Un mois plus tard, afin de s’aligner sur les discounters, Migros lançait son offensive de prix bas, d’abord sur les fruits et légumes, puis depuis mai 2025 sur plus de 1000 produits de consommation courante. «La demande pour ces marchandises, en particulier dans les catégories fruits et légumes, a déjà augmenté de près de 10%», affirme un porte-parole du géant orange.

Pendant ce temps-là, Coop misait sur sa gamme Prix Garantie, qui propose des produits à des prix équivalents à ceux des magasins discount. Avec de bons résultats à la clé selon le détaillant bâlois. «Nous gagnons régulièrement des parts de marché et constatons depuis longtemps une augmentation du nombre de clients», précise une porte-parole.

De son côté, Lidl assurait se concentrer sur des prix durablement bas, et non sur des actions isolées. «Rien que cette année, nous avons réduit les prix de centaines d’articles, parmi lesquels les produits les plus vendus, à savoir les bananes, les croissants, le café et les pâtes. Certains de ces produits ont été réduits à des prix historiquement bas», rapporte le service de presse du discounter.

Après une série d’actions, notamment sur les vins mousseux et le poisson frais, Aldi annonçait mi-octobre 2025, à la surprise générale, vendre son pain mi-blanc de 500 g à 99 centimes. Migros, Coop et Lidl ont immédiatement suivi le mouvement, réduisant non seulement les prix de leur pain mi-blanc mais aussi ceux d’autres produits de boulangerie.

Interrogé par AWP, le Surveillant des prix Stefan Meierhans estime que les répercussions sur les consommateurs de cette concurrence féroce sont globalement positives, car ceux-ci peuvent profiter de prix plus bas. «Aucun effet négatif sur la qualité ou la durabilité n’est à craindre et n’a été observé jusqu’à présent», constate Monsieur Prix.

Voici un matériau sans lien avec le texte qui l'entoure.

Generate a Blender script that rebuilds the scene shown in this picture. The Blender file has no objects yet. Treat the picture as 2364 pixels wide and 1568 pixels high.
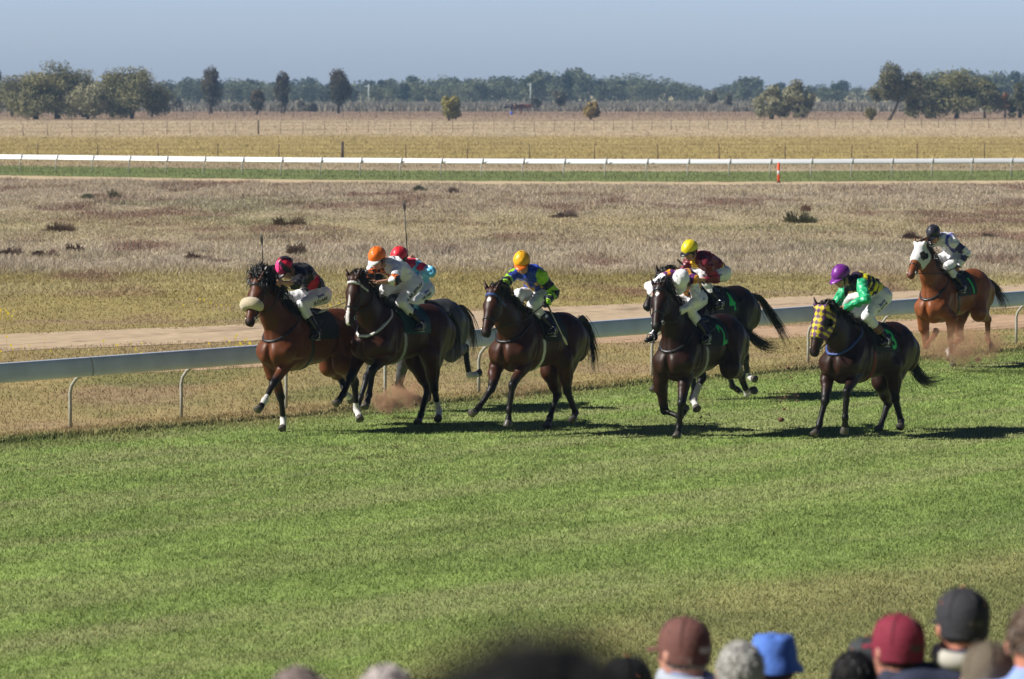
import bpy, bmesh, math, random
import numpy as np
from mathutils import Vector, Matrix, noise as mnoise
from mathutils.bvhtree import BVHTree
random.seed(7); RNG=np.random.default_rng(7)
SC=bpy.context.scene; COL=SC.collection
R=math.radians
# ------------------------------------------------------------------ camera
cam_d=bpy.data.cameras.new("camera"); cam=bpy.data.objects.new("camera",cam_d); COL.objects.link(cam)
cam.location=(0,0,4.7); cam.rotation_euler=(R(90)-math.atan(579/9900.),0,0)
cam_d.lens=36*9900/2364.; cam_d.sensor_width=36; cam_d.clip_start=.1; cam_d.clip_end=20000
cam_d.dof.use_dof=True; cam_d.dof.focus_distance=61; cam_d.dof.aperture_fstop=5.2
SC.camera=cam
# ------------------------------------------------------------------ sky, sun, exposure
SUN_EL=R(37); SUN_DIR=Vector((-.985,-.17,0)).normalized()*math.cos(SUN_EL)+Vector((0,0,math.sin(SUN_EL)))
w=bpy.data.worlds.new("World"); SC.world=w; w.use_nodes=True
nt=w.node_tree; bg=nt.nodes['Background']
sky=nt.nodes.new('ShaderNodeTexSky'); sky.sky_type='NISHITA'; sky.sun_disc=False
sky.sun_elevation=SUN_EL; sky.sun_rotation=math.atan2(SUN_DIR.x,SUN_DIR.y)
sky.altitude=100; sky.air_density=1.0; sky.dust_density=.6; sky.ozone_density=3.0
hsv=nt.nodes.new('ShaderNodeHueSaturation'); hsv.inputs['Saturation'].default_value=1.0; hsv.inputs['Value'].default_value=1.0
tint=nt.nodes.new('ShaderNodeMix'); tint.data_type='RGBA'; tint.blend_type='MULTIPLY'; tint.inputs[0].default_value=1
tint.inputs[7].default_value=(.80,.94,1.46,1)
nt.links.new(sky.outputs[0],hsv.inputs['Color']); nt.links.new(hsv.outputs[0],tint.inputs[6]); 
# sky dimmed above a low bright band, shaped to cut the fill light
tcw=nt.nodes.new('ShaderNodeTexCoord'); sx=nt.nodes.new('ShaderNodeSeparateXYZ'); mrw=nt.nodes.new('ShaderNodeMapRange'); mrw.interpolation_type='SMOOTHSTEP'
mrw.inputs[1].default_value=.02; mrw.inputs[2].default_value=.11; mrw.inputs[3].default_value=1.0; mrw.inputs[4].default_value=.16
dk=nt.nodes.new('ShaderNodeMix'); dk.data_type='RGBA'; dk.blend_type='MULTIPLY'; dk.inputs[0].default_value=1
nt.links.new(tcw.outputs['Generated'],sx.inputs[0]); nt.links.new(sx.outputs['Z'],mrw.inputs[0]); nt.links.new(mrw.outputs[0],dk.inputs[7]); nt.links.new(tint.outputs[2],dk.inputs[6]); nt.links.new(dk.outputs[2],bg.inputs[0])
bg.inputs[1].default_value=.09
sd=bpy.data.lights.new("sun",'SUN'); so=bpy.data.objects.new("sun",sd); COL.objects.link(so)
sd.energy=5.0; sd.angle=R(.53); sd.color=(1,.955,.88)
so.rotation_euler=(-SUN_DIR).to_track_quat('-Z','Y').to_euler(); so.location=(-20,40,60)
SC.view_settings.view_transform='Standard'; SC.view_settings.look='None'; SC.view_settings.gamma=1; SC.view_settings.exposure=.5
SC.render.resolution_x=1024; SC.render.resolution_y=679
SC.cycles.volume_bounces=0; SC.cycles.max_bounces=6

# ------------------------------------------------------------------ helpers
def tag(o,label=None,cat=None,group=None,kind=None):
    if label: o['label']=label
    if cat: o['category']=cat
    if group: o['group']=group
    if kind: o['kind']=kind
    return o
def empty(name,loc=(0,0,0),rz=0,**k):
    o=bpy.data.objects.new(name,None); COL.objects.link(o); o.location=loc; o.rotation_euler=(0,0,rz); o.empty_display_size=.2
    tag(o,**k); return o
def link(name,me,mat=None,parent=None,smooth=True,**k):
    o=bpy.data.objects.new(name,me); COL.objects.link(o)
    if mat is not None:
        if not me.materials: me.materials.append(mat)
    if smooth and len(me.polygons): me.polygons.foreach_set('use_smooth',np.ones(len(me.polygons),bool))
    if parent: o.parent=parent
    tag(o,**k); return o
def mesh_np(name,V,F,col=None):
    V=np.asarray(V,np.float32); F=np.asarray(F,np.int32); n=F.shape[1]
    me=bpy.data.meshes.new(name); me.vertices.add(len(V)); me.vertices.foreach_set('co',V.ravel())
    me.loops.add(F.size); me.loops.foreach_set('vertex_index',F.ravel())
    me.polygons.add(len(F)); me.polygons.foreach_set('loop_start',np.arange(0,F.size,n,dtype=np.int32))
    me.polygons.foreach_set('loop_total',np.full(len(F),n,np.int32))
    if col is not None: set_col(me,col)
    me.update(calc_edges=True); return me
def set_col(me,col):
    a=me.color_attributes.new('Col','FLOAT_COLOR','POINT')
    c=np.ones((len(me.vertices),4),np.float32); c[:,:3]=col; a.data.foreach_set('color',c.ravel())
class MB:
    """collects simple shapes into one mesh"""
    def __init__(s): s.V=[];s.F=[]
    def add(s,v,f):
        b=len(s.V); s.V+= [tuple(p) for p in v]; s.F+=[tuple(i+b for i in q) for q in f]; return s
    def tube(s,pts,rad,n=8,flat=None):
        pts=[Vector(p) for p in pts]; m=len(pts); rad=rad if hasattr(rad,'__len__') else [rad]*m
        v=[];f=[]; ref=Vector((0,0,1)); prev=None
        for i,p in enumerate(pts):
            t=(pts[min(i+1,m-1)]-pts[max(i-1,0)]).normalized()
            if prev is None:
                a=t.cross(Vector((0,0,1)));
                if a.length<.2: a=t.cross(Vector((0,1,0)))
            else: a=prev-t*prev.dot(t)
            a.normalize(); prev=a.copy(); b=t.cross(a)
            for k in range(n):
                an=2*math.pi*k/n; v.append(p+(a*math.cos(an)+b*math.sin(an)*(flat or 1))*rad[i])
        for i in range(m-1):
            for k in range(n): f.append((i*n+k,i*n+(k+1)%n,(i+1)*n+(k+1)%n,(i+1)*n+k))
        f.append(tuple(range(n))[::-1]); f.append(tuple((m-1)*n+k for k in range(n)))
        return s.add(v,f)
    def ell(s,c,r,M=None,nu=12,nv=8,vmin=-90,vmax=90):
        v=[];f=[]
        for j in range(nv+1):
            ph=R(vmin+(vmax-vmin)*j/nv)
            for i in range(nu):
                th=2*math.pi*i/nu; p=Vector((math.cos(ph)*math.cos(th)*r[0],math.cos(ph)*math.sin(th)*r[1],math.sin(ph)*r[2]))
                if M is not None: p=M@p
                v.append(p+Vector(c))
        for j in range(nv):
            for i in range(nu): f.append((j*nu+i,j*nu+(i+1)%nu,(j+1)*nu+(i+1)%nu,(j+1)*nu+i))
        f.append(tuple(range(nu))[::-1]); f.append(tuple(nv*nu+i for i in range(nu)))
        return s.add(v,f)
    def box(s,c,h,M=None):
        v=[Vector((x*h[0],y*h[1],z*h[2])) for x in(-1,1) for y in(-1,1) for z in(-1,1)]
        if M is not None: v=[M@p for p in v]
        return s.add([p+Vector(c) for p in v],[(0,1,3,2),(4,6,7,5),(0,4,5,1),(2,3,7,6),(0,2,6,4),(1,5,7,3)])
    def mesh(s,name):
        me=bpy.data.meshes.new(name); me.from_pydata(s.V,[],s.F); me.update(); return me
    def build(s,name,mat,parent=None,smooth=True,**k): return link(name,s.mesh(name),mat,parent,smooth,**k)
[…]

Les perdants de la guerre des prix

Pourtant, cette politique de promotions à tout va dans le commerce de détail alimentaire ne fait pas que des heureux. «Quand un distributeur baisse ses prix, les autres suivent. Cette hémorragie doit cesser!», interpelle Michel Darbellay.

Pour le directeur adjoint de l’USP, ces baisses de prix, quasi imperceptibles par le consommateur, ne sont qu’une destruction de valeur et réduisent la marge de manoeuvre des grands distributeurs pour rétribuer les producteurs.

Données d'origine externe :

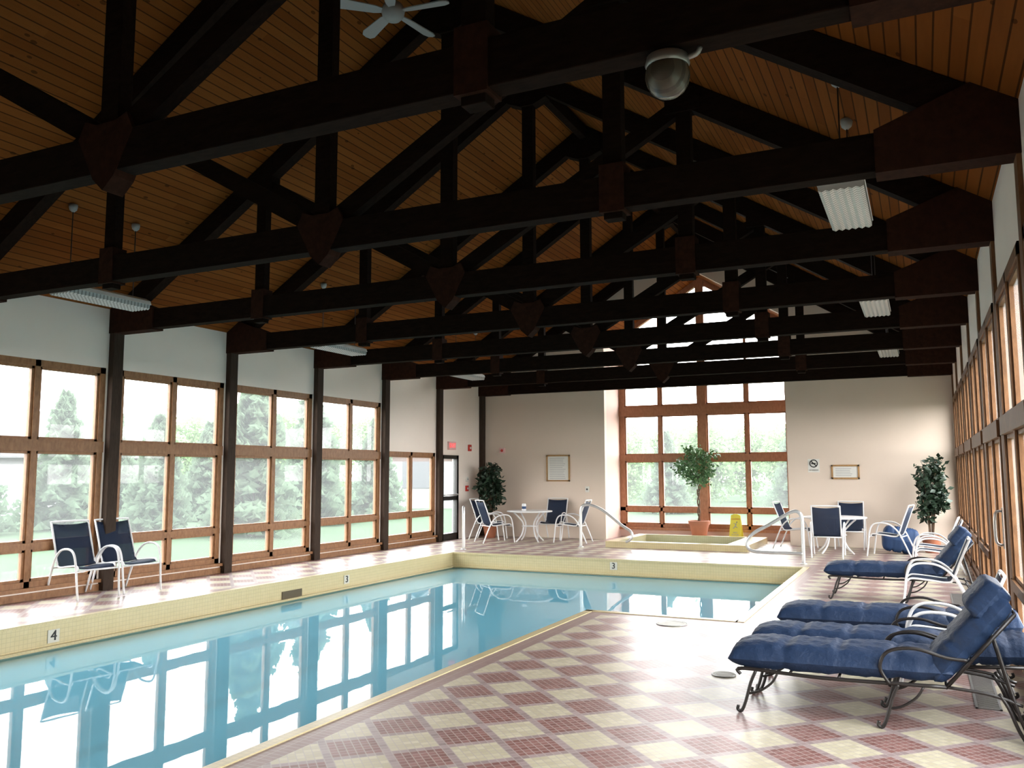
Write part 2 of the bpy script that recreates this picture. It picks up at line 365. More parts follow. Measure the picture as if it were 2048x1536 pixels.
for sgn,xe in ((-1,XL-.16),(1,XR+.16)):
    z=roofz(xe); m.prism([(XC,RIDGE),(xe,z),(xe,z+.2),(XC,RIDGE+.2)],YB-.15,YF+.15)
m.obj('ceiling',M_planks,**ST)
m=MB()
for xe in (BX0-.2,BX1+.2):
    z=BAP-BSL*abs(xe-BCX); m.prism([(BCX,BAP),(xe,z),(xe,z+.15),(BCX,BAP+.15)],YF+t,YBAY+.3)
m.obj('ceiling_bay',M_planks,**ST)
# ---------------------------------------------------------------- windows
wn=[0];dn=[0]
def windowx(x,a,b,z0,z1,kind,face):
    m=MB(); F=.085; D=.05
    def v(y,w,za,zb_): m.box((x-D,y-w/2,za),(x+D,y+w/2,zb_))
    def hz(z,w,ya=a,yb=b,d=D): m.box((x-d,ya,z-w/2),(x+d,yb,z+w/2))
    v(a+F/2,F,z0,z1); v(b-F/2,F,z0,z1); hz(z0+F/2,F); hz(z1-F/2,F); mid=(a+b)/2
    v(mid,.075,z0,z1)
    if kind in('full','slider'): hz(1.98,.15,d=D+.02)
    if kind in('full','low'): hz(.68,.085,d=D+.01)
    def sash(ya,yb,za,zb_):
        w=.035;d=.03
        for p in ((ya,ya+w,za,zb_),(yb-w,yb,za,zb_),(ya,yb,za,za+w),(ya,yb,zb_-w,zb_)): m.box((x-d,p[0],p[2]),(x+d,p[1],p[3]))
    rows={'full':[(z0+F,.64),(.72,1.905),(2.055,z1-F)],'low':[(z0+F,.64),(.72,z1-F)],'slider':[(z0+F,1.905),(2.055,z1-F)]}[kind]
    for r in rows:
        sash(a+F,mid-.0375,*r); sash(mid+.0375,b-F,*r)
    if face>0: m.box((x-D,a-.03,z0-.035),(x+.12,b+.03,z0+.01))
    else: m.box((x-.075,a-.03,z0-.035),(x+D,b+.03,z0+.01))
    if kind=='slider': nm='door_%d'; dn[0]+=1; i=dn[0]
    else: nm='window_%d'; wn[0]+=1; i=wn[0]
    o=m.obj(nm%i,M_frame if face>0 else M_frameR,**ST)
    g=MB(); g.add([(x,a+.02,z0+.02),(x,b-.02,z0+.02),(x,b-.02,z1-.02),(x,a+.02,z1-.02)],[(0,1,2,3)]); g.obj('glass',M_glass,o,fix=False)
    if kind=='slider':
        h=MB(); h.tube([(x+face*.05,a+.2,.95),(x+face*.11,a+.2,.98),(x+face*.11,a+.2,1.22),(x+face*.05,a+.2,1.25)],.012,smooth=4); h.obj('handle',M_chrome,o,smooth=True)
        k=MB(); k.box((x+face*.05,a+.17,.92),(x+face*.056,a+.23,1.28)); k.obj('handle_plate',M_steel,o)
for a,b,z0,z1,k in left:
    if k=='exit':
        dn[0]+=1; x=XL-.04; m=MB(); w=.09
        for p in ((a,a+w,0,z1),(b-w,b,0,z1),(a,b,z1-w,z1),(a,b,0,.16),(a,b,.95,1.05)): m.box((x-.05,p[0],p[2]),(x+.06,p[1],p[3]))
        o=m.obj('door_%d'%dn[0],M_door,**ST); g=MB(); g.add([(x,a,0),(x,b,0),(x,b,z1),(x,a,z1)],[(0,1,2,3)]); g.obj('glass',M_glass,o,fix=False)
        h=MB(); h.tube([(x+.05,a+.1,1.08),(x+.1,a+.1,1.08),(x+.1,b-.1,1.08),(x+.05,b-.1,1.08)],.018); h.obj('push_bar',M_chrome,o,smooth=True)
    else: windowx(XL-.06,a,b,z0,z1,k,1)
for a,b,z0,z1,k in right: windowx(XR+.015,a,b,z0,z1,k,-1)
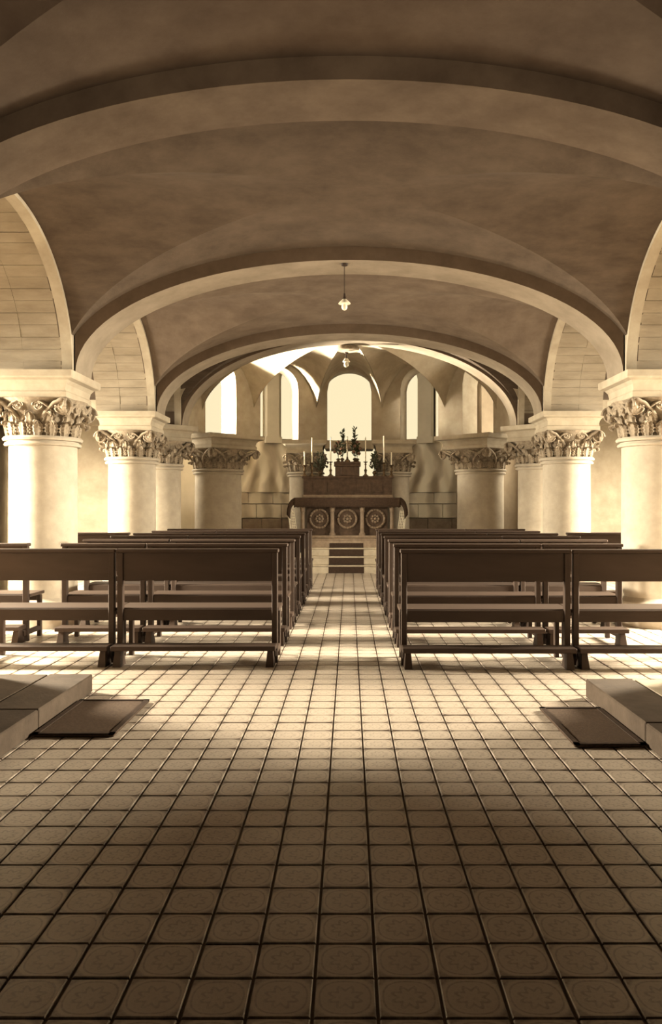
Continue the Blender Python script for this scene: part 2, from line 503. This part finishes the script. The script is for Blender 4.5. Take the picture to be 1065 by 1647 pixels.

Migros, Coop, Lidl et Aldi assurent toutefois que les réductions de prix n’ont aucun impact sur les prix à la production. «Mous investissons sur nos prix en baissant nos marges brutes. C’est le coeur de la stratégie de recentrage. En gros: nous baissons nos coûts pour baisser nos marges brutes», précise le porte-parole de Migros.

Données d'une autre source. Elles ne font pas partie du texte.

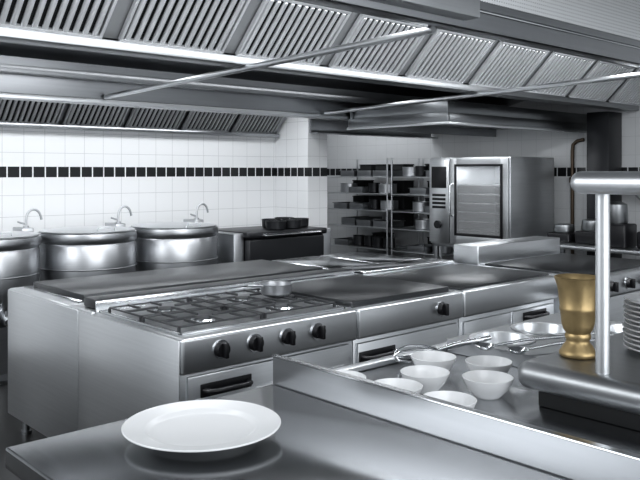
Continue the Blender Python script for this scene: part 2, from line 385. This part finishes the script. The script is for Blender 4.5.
for xa in (4.31,5.45):
    bm=B(); box(bm,xa,xa+.12,5.95,6.5,0,1.03,.01); part('support_column',bm,KETM,BP)
bm=B(); box(bm,4.42,5.46,5.88,6.57,.98,1.04,.02,seg=3); part('lid',bm,DARK,BP)
bm=B(); tube(bm,[(4.6,5.9,1.01),(4.6,5.82,1.01),(5.3,5.82,1.01),(5.3,5.9,1.01)],.014,10); part('handle',bm,STEELP,BP)
bm=B(); lathe(bm,[(0,0),(.09,0),(.10,.01),(.105,.085),(.11,.088),(.10,.088),(.095,.012),(0,.01)],(0,0,0),28)
cy0=solo('cooking_pot',bm,DARK,(0,0,0),'small black metal cooking pot on the braising pan lid','pot','pots on the braising pan')
cy0.location=(4.90,6.05,1.04)
for p in ((5.13,6.08,1.04),(5.34,6.2,1.04),(5.05,6.3,1.04),(5.32,6.42,1.04)): clone(cy0,p)

# ---------------------------------------------------------------- combi oven
O=thing('combi_oven',(7.28,5.12,0),'stainless combination oven with glass door standing on open frame','oven')
xa,xb,ya,yb,za,zb=6.86,7.71,4.59,5.66,.81,1.78
bm=B()
box(bm,xa,xb,ya,ya+.04,za,zb,.006);box(bm,xa,xb,5.34,yb,za,zb,.006);box(bm,xa,xb,ya+.04,5.34,zb-.06,zb,.004);box(bm,xa,xb,ya+.04,5.34,za,za+.06,.004);box(bm,xb-.05,xb,ya+.04,5.34,za+.06,zb-.06)
part('body',bm,POSTM,O)
bm=B(); y2,y3=ya+.01,5.36
box(bm,xa-.035,xa-.002,y2,y2+.09,za+.01,zb-.01,.006);box(bm,xa-.035,xa-.002,y3-.09,y3,za+.01,zb-.01,.006);box(bm,xa-.035,xa-.002,y2+.09,y3-.09,zb-.09,zb-.01,.004);box(bm,xa-.035,xa-.002,y2+.09,y3-.09,za+.01,za+.13,.004)
D=part('door',bm,POSTM,O)
bm=B(); y4,y5=y2+.085,y3-.085
box(bm,xa-.040,xa-.034,y4-.02,y4+.012,za+.11,zb-.075,.002);box(bm,xa-.040,xa-.034,y5-.012,y5+.02,za+.11,zb-.075,.002);box(bm,xa-.040,xa-.034,y4,y5,zb-.10,zb-.075,.002);box(bm,xa-.040,xa-.034,y4,y5,za+.11,za+.14,.002)
part('window_gasket',bm,BLACK,D)
bm=B(); box(bm,xa-.026,xa-.012,y2+.08,y3-.08,za+.12,zb-.08); part('window',bm,GLASS,D,'clear oven door glass')
bm=B(); tube(bm,[(xa-.035,y3-.04,za+.32),(xa-.085,y3-.04,za+.34),(xa-.085,y3-.04,za+.66),(xa-.035,y3-.04,za+.68)],.013,10); part('handle',bm,STEELP,D)
bm=B(); box(bm,xa-.03,xa-.002,5.375,yb-.005,za+.02,zb-.02,.005); CP=part('control_panel',bm,STEEL,O)
bm=B(); box(bm,xa-.034,xa-.029,5.41,yb-.04,zb-.34,zb-.10,.002); part('display',bm,BLACK,CP,'black display')
for k in range(4):
    bm=B(); z=zb-.42-.045*k; box(bm,xa-.034,xa-.029,5.42,yb-.05,z-.014,z+.014,.003); part('button',bm,BLACK,CP)
bm=B(); cyl(bm,(xa-.03,5.52,za+.22),(xa-.06,5.52,za+.22),.045); part('knob',bm,BLACK,CP)
for k in range(6):
    bm=B(); z=za+.16+.10*k; box(bm,xa+.04,xb-.08,ya+.05,5.33,z,z+.014); part('tray',bm,STEELP,O)
bm=B()
for x in (xa+.05,xb-.05):
    for y in (ya+.05,yb-.05): box(bm,x-.02,x+.02,y-.02,y+.02,0,.80,.003)
box(bm,xa+.02,xb-.02,ya+.02,yb-.02,.78,.81,.003); box(bm,xa+.03,xb-.03,ya+.03,yb-.03,.25,.27,.003)
part('stand',bm,STEELD,O)
bm=B(); tube(bm,[(7.972,4.52,0),(7.972,4.52,1.86),(7.972,4.51,1.93),(7.972,4.46,1.97),(7.972,4.40,1.98),(7.972,4.38,1.98)],.020,12); cyl(bm,(7.966,4.52,1.5),(7.966,4.52,1.56),.032)
solo('gas_pipe',bm,COPPER,(7.972,4.52,0),'dark bronze coloured pipe fixed to the tiled wall','pipe')

# ---------------------------------------------------------------- storage racks and contents
def rack(y0,y1,x0=7.30,x1=7.92,top=1.80,zs=(.3,.62,.90,1.12,1.34,1.56)):
    r=thing('storage_rack',((x0+x1)/2,(y0+y1)/2,0),'steel wire storage rack loaded with cookware','storage rack','storage racks')
    for x in (x0,x1):
        for y in (y0,y1):
            bm=B(); cyl(bm,(x,y,0),(x,y,top),.012,seg=12); part('post',bm,KETM,r)
    for z in zs:
        bm=B(); box(bm,x0,x1,y0+.012,y1-.012,z-.014,z,.004); part('shelf',bm,STEEL,r)
    return zs
zs=rack(6.74,7.90); rack(5.86,6.66)
bm=B(); lathe(bm,[(0,0),(.11,0),(.12,.01),(.12,.12),(.128,.125),(.115,.125),(.112,.012),(0,.01)],(0,0,0),28)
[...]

Coop affirme également prendre entièrement en charge les frais liés à ces baisses de prix. «Nous payons à nos producteurs des prix équitables et conformes au marché», indique la porte-parole.

Distorsions de la concurrence

L’association Marchés Équitables Suisse va plus loin. Elle a saisi début novembre la Commission de la concurrence (Comco), dénonçant des accords anticoncurrentiels et un comportement abusif sur le marché du pain. «De notre point de vue, les écarts de prix flagrants entre un pain artisanal et un pain industriel ne sont pas seulement les symptômes de deux procédés de fabrication très différents, mais aussi et surtout ceux d’une défaillance structurelle du marché», explique l’association.

Pour Nicolas Inglard, spécialiste du commerce de détail et directeur du cabinet d’études Imadeo à Genève, cette guerre des prix, censée profiter aux consommateurs et à la compétitivité du pays défendue par Monsieur Prix, n’est, au fond, qu’un écran de fumée. «Les recettes du commerce de détail alimentaire sont passées entre 2000 et 2024 de 29,5 milliards à 46,4 milliards de francs, selon les chiffres de l’Office fédéral de la statistique (OFS) et l’Institut BAK. Cela est en partie dû à la croissance de la population mais surtout à l’augmentation des prix», analyse-t-il.

Pour l’expert, il n’a y a pas de guerre des prix en Suisse. «Le but des grands distributeurs n’est pas de baisser les prix, mais de modifier l’image des prix qu’ont les consommateurs et cette image se fonde sur quelques articles symboliques», explique M. Inglard tout en prédisant que les prix dans l’alimentation vont poursuivre leur escalade.